Chalk Overcomes Chaos As Alabama Is Left Out Of The Dance

Chalk overcame chaos in the final College Football Playoff ranking of the year.

There were no shocking surprises, no insurgent cracking the top 4….and, when all was said and done, no Alabama in the Playoff.

As expected, defending national champion Georgia (13-0) remained the No. 1 seed after the Bulldogs thumped LSU, 50-30, Saturday in the SEC championship game, while fellow unbeaten Michigan (13-0) stayed at No. 2 after the Wolverines beat Purdue, 43-22, in the Big Ten title game.

Despite some intrigue, TCU (12-1) remained at No. 3 after losing to Kansas State, 31-28 in overtime, in the Big 12 title game.

Ohio State (11-1) jumped to No. 4 from 5 after Utah beat then-No. 4 Southern Cal in the Pac-12 championship game Friday night.

No. 1 Georgia will get home field advantage by facing No. 4 Ohio State in the Peach Bowl in Atlanta in one national semifinal on Dec. 31, while No. 2 Michigan will meet No. 3 TCU in the Fiesta Bowl in Glendale, Ariz.

The national championship game is set for Jan. 9 at SoFi Stadium in Inglewood, Calif.

Alabama (10-2), which has won three national championships under the current format, finished at No. 5 and will play Big 12 champ Kansas State (10-3) on Dec. 31 in the Sugar Bowl in New Orleans. Nick Saban’s team didn’t win the SEC West, lost to an LSU team that now has four losses and didn’t have history in its favor: a two-loss team has never made the Playoff before.

“When we looked at the total body of work, the committee was comfortable with Ohio State at 4 and Alabama at 5,” committee chairman Boo Corrigan said on ESPN.

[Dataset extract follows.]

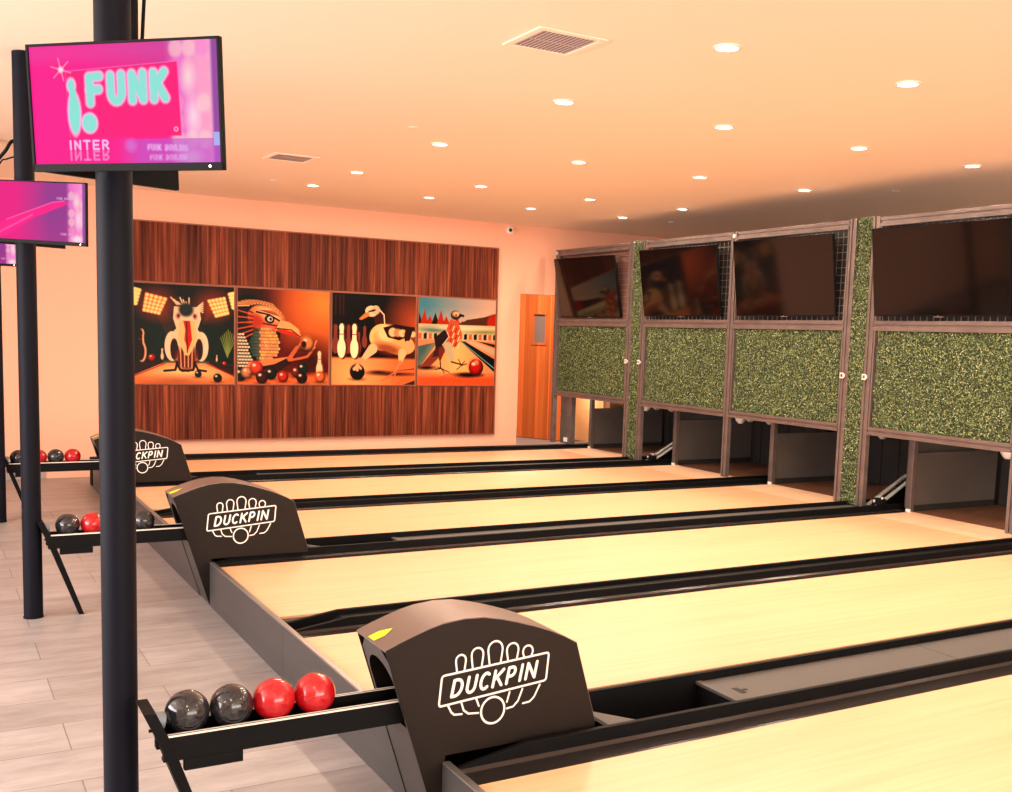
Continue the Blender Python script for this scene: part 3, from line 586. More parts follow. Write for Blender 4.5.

Asked if the possibility of an Ohio State-Michigan rematch in a potential 2-3 game played a role in Ohio State being seeded No. 4, Corrigan said, “It really wasn’t discussed. Our goal was to get the top four teams right.”

Saban told ESPN that his team didn’t have any bad losses, while some other teams did. He pointed out that his team’s two losses — at Tennessee and at LSU — were by a combined 4 points, and that his quarterback, defending Heisman Trophy winner Bryce Young, had been dealing with a shoulder injury.

Still, he told ESPN’s Mardy Smith, “We are absolutely national-championship caliber.”

But those arguments didn’t go over with the committee.

“I look at an Alabama team that has two losses, they’re not even in this conversation for me,” ESPN’s Booger McFarland said Sunday morning on air. “The only reason they’re in this conversation is because of their history and what we’ve seen from Alabama.”

Despite its loss Saturday, TCU owns a win against Big 12 champion Kansas State, which is better than anything Alabama or Ohio State has on its resume.

“There was a lot of respect for Kansas State in that room as well, and that win [by TCU over Kansas State in the regular season] kind of won the day for TCU to be the No. 3 team,” Corrigan said.

TCU went 4-1 against Top 25 teams, while Ohio State was 2-1.

“We shouldn’t be punished for coming to the Big 12 Championship,” TCU coach Sonny Dykes told reporters following the overtime loss.

“We were No. 3 last week and my hope is we would stay at 3 and go tee it up and see how we do,” he added.